Directions: Your task is to print all of the material verbatim.

[start Source material]

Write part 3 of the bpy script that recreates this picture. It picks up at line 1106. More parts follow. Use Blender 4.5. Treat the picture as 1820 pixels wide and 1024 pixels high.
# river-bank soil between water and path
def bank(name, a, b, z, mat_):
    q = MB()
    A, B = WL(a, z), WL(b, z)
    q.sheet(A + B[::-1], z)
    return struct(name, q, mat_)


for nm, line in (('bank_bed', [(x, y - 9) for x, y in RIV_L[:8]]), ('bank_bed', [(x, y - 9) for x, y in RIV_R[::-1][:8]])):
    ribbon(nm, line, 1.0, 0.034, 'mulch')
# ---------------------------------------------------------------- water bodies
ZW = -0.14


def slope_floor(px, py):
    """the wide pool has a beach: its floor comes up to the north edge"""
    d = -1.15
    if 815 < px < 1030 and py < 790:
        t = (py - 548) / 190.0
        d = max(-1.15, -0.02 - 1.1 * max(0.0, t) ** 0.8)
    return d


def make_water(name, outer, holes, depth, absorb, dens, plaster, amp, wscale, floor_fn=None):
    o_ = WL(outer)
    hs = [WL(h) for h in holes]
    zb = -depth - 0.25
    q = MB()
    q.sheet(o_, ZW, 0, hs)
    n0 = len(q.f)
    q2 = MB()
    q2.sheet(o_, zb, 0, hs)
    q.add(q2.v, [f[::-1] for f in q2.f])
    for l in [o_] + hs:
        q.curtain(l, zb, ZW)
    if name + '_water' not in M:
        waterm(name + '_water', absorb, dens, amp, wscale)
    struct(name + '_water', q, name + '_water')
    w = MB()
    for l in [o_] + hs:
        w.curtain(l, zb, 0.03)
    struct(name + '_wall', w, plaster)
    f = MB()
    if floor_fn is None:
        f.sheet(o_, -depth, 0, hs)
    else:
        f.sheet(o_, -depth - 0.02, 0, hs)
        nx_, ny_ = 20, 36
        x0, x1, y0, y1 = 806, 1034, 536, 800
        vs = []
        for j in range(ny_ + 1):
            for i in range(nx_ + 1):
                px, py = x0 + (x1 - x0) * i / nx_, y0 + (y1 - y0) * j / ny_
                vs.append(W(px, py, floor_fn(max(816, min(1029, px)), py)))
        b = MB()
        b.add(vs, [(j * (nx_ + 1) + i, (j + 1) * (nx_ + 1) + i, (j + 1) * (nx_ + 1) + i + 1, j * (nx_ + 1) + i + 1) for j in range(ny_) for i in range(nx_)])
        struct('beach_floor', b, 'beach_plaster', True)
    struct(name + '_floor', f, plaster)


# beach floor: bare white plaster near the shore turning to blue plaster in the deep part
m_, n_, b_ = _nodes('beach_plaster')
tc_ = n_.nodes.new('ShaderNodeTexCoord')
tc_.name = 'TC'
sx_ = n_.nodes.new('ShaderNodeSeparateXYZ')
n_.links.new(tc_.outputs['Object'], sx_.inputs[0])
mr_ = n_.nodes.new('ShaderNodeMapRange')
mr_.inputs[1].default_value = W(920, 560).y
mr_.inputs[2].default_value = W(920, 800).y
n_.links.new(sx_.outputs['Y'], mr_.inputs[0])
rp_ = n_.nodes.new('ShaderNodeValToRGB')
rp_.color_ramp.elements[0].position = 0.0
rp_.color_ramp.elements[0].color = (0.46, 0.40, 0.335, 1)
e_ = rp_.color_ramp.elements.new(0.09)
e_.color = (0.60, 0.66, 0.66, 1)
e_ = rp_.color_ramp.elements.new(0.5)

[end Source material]

Task answer:
Write part 3 of the bpy script that recreates this picture. It picks up at line 1106. More parts follow. Use Blender 4.5. Treat the picture as 1820 pixels wide and 1024 pixels high.
# river-bank soil between water and path
def bank(name, a, b, z, mat_):
    q = MB()
    A, B = WL(a, z), WL(b, z)
    q.sheet(A + B[::-1], z)
    return struct(name, q, mat_)


for nm, line in (('bank_bed', [(x, y - 9) for x, y in RIV_L[:8]]), ('bank_bed', [(x, y - 9) for x, y in RIV_R[::-1][:8]])):
    ribbon(nm, line, 1.0, 0.034, 'mulch')
# ---------------------------------------------------------------- water bodies
ZW = -0.14


def slope_floor(px, py):
    """the wide pool has a beach: its floor comes up to the north edge"""
    d = -1.15
    if 815 < px < 1030 and py < 790:
        t = (py - 548) / 190.0
        d = max(-1.15, -0.02 - 1.1 * max(0.0, t) ** 0.8)
    return d


def make_water(name, outer, holes, depth, absorb, dens, plaster, amp, wscale, floor_fn=None):
    o_ = WL(outer)
    hs = [WL(h) for h in holes]
    zb = -depth - 0.25
    q = MB()
    q.sheet(o_, ZW, 0, hs)
    n0 = len(q.f)
    q2 = MB()
    q2.sheet(o_, zb, 0, hs)
    q.add(q2.v, [f[::-1] for f in q2.f])
    for l in [o_] + hs:
        q.curtain(l, zb, ZW)
    if name + '_water' not in M:
        waterm(name + '_water', absorb, dens, amp, wscale)
    struct(name + '_water', q, name + '_water')
    w = MB()
    for l in [o_] + hs:
        w.curtain(l, zb, 0.03)
    struct(name + '_wall', w, plaster)
    f = MB()
    if floor_fn is None:
        f.sheet(o_, -depth, 0, hs)
    else:
        f.sheet(o_, -depth - 0.02, 0, hs)
        nx_, ny_ = 20, 36
        x0, x1, y0, y1 = 806, 1034, 536, 800
        vs = []
        for j in range(ny_ + 1):
            for i in range(nx_ + 1):
                px, py = x0 + (x1 - x0) * i / nx_, y0 + (y1 - y0) * j / ny_
                vs.append(W(px, py, floor_fn(max(816, min(1029, px)), py)))
        b = MB()
        b.add(vs, [(j * (nx_ + 1) + i, (j + 1) * (nx_ + 1) + i, (j + 1) * (nx_ + 1) + i + 1, j * (nx_ + 1) + i + 1) for j in range(ny_) for i in range(nx_)])
        struct('beach_floor', b, 'beach_plaster', True)
    struct(name + '_floor', f, plaster)


# beach floor: bare white plaster near the shore turning to blue plaster in the deep part
m_, n_, b_ = _nodes('beach_plaster')
tc_ = n_.nodes.new('ShaderNodeTexCoord')
tc_.name = 'TC'
sx_ = n_.nodes.new('ShaderNodeSeparateXYZ')
n_.links.new(tc_.outputs['Object'], sx_.inputs[0])
mr_ = n_.nodes.new('ShaderNodeMapRange')
mr_.inputs[1].default_value = W(920, 560).y
mr_.inputs[2].default_value = W(920, 800).y
n_.links.new(sx_.outputs['Y'], mr_.inputs[0])
rp_ = n_.nodes.new('ShaderNodeValToRGB')
rp_.color_ramp.elements[0].position = 0.0
rp_.color_ramp.elements[0].color = (0.46, 0.40, 0.335, 1)
e_ = rp_.color_ramp.elements.new(0.09)
e_.color = (0.60, 0.66, 0.66, 1)
e_ = rp_.color_ramp.elements.new(0.5)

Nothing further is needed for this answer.